このような危険性を避けるために,複数人の署名がないとコインの移動ができないようにするのです。

ビットコインを送金するために複数の署名が必要となることから,ビットコインではPay to script hash(P2SH)を取り入れるソフトフォークを行ったことで送金のセキュリティが高まる結果になりました。

Segwit

Segwitはブロックに格納された記録を圧縮することで,ブロックサイズはそのままに多くのデータを格納することができるようにする技術です。
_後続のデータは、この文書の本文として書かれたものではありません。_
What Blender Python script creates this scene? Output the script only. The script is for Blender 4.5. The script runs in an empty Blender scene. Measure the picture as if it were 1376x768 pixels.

ブロックチェーンの仕様に変更が加えられていますが,Segwitでは過去のルールは無効にはならず,ブロックから取引データに含まれる署名をWitness領域に分離するという新しいルールを追加するもので,ソフトフォークに該当します。

ハードフォーク

ハードフォークとは,ブロックチェーンが分裂して新しい仮想通貨が誕生することを言います。

それまでのブロックチェーンとは互換性のなりブロックを重ねていくことで,それ以降は以前のブロックチェーンとは別のブロックチェーンが続くコインの分岐を指します。

たとえば,それまで「1ブロックの大きさは1メガバイト」というルールでビットコインが動いていたとします。

その後「1ブロックの大きさを大きくしたほうが有益ではないか」との意見が出て,一定の支持を受けたとします。

これにより議論が沸き,最終的には「1ブロックは2メガバイトに変更する」という意見と,「1ブロックは1メガバイトのままでいい」という意見が対立し,その一致が見られない状態となったとします。

この状況で「2メガバイト」派が,この新ルールを導入した場合,そのルールに従わないコンピューターは従来のルールの「1ブロック1メガバイト」で動いていますので,新ルールで作られた2メガバイトのブロックに対応することができません。

このような場合には,「従来ルールの仮想通貨」と「新ルールの仮想通貨」が独立して存在することになり,それぞれが別の仮想通貨としてブロックチェーンが伸びていくことになります。

ハードフォークの事例

実際のハードフォークの事例としては,2016年7月に行われたイーサリアムとイーサリアムクラシックの分裂や,2017年8月に行われたビットコインとビットコインキャッシュの分裂などがあります。

イーサリアムとイーサリアムクラシック

イーサリアムのハードフォークの原因はThe DAO事件と呼ばれるハッキング事件です。

このハッキング事件により数十億円相当のイーサリアムが盗まれており,これに対する休載措置としてハードフォークが行われたのです。

このハードフォークによりイーサリアムはブロックサイズを大きくし規模も大きくなりましたが,一方でイーサリアムの仕組み自体に問題はなく取引を無かったことにしてまうほうが問題であると考えるメンバーによって元のイーサリアムも利用し続けられました。

この元のイーサリアムは,イーサリアムクラシックというイーサリアムとは別の通貨として存続しています。

ビットコインとビットコインキャッシュ

ビットコインとビットコインキャッシュのハードフォークは,スケーラビリティ問題が原因となって発生しました。

仮想通貨はブロックチェーンで管理されていますが,このブロックの中に記録されるデータの容量が多くなることで処理に支障が出て,送金や決済の遅れの原因となることをスケーラビリティ問題といいます。

ビットコインの場合には,ブロックサイズは1メガバイトで10分間に1回のブロックが生成されると決められているため,ブロック容量がすぐに満杯になってしまし,他の仮想通貨に比べ処理が遅れがちになることがあります。

この問題を解決するために提示された解決方法は2つでした。

ひとつはブロックサイズを拡大して解決する方法であり,もうひとつは取引のデータを圧縮する方法でした。

取引データの圧縮という方法であれば従来のルールとも互換性があったのですが,ブロックサイズの拡大の方法は従来のブロックチェーンのままでは互換性がなくなってしまうのです。

結局この対立により,ビットコインはハードフォークし,ブロックサイズ拡大のルールによるビットコインはビットコインキャッシュとして別の通貨となりました。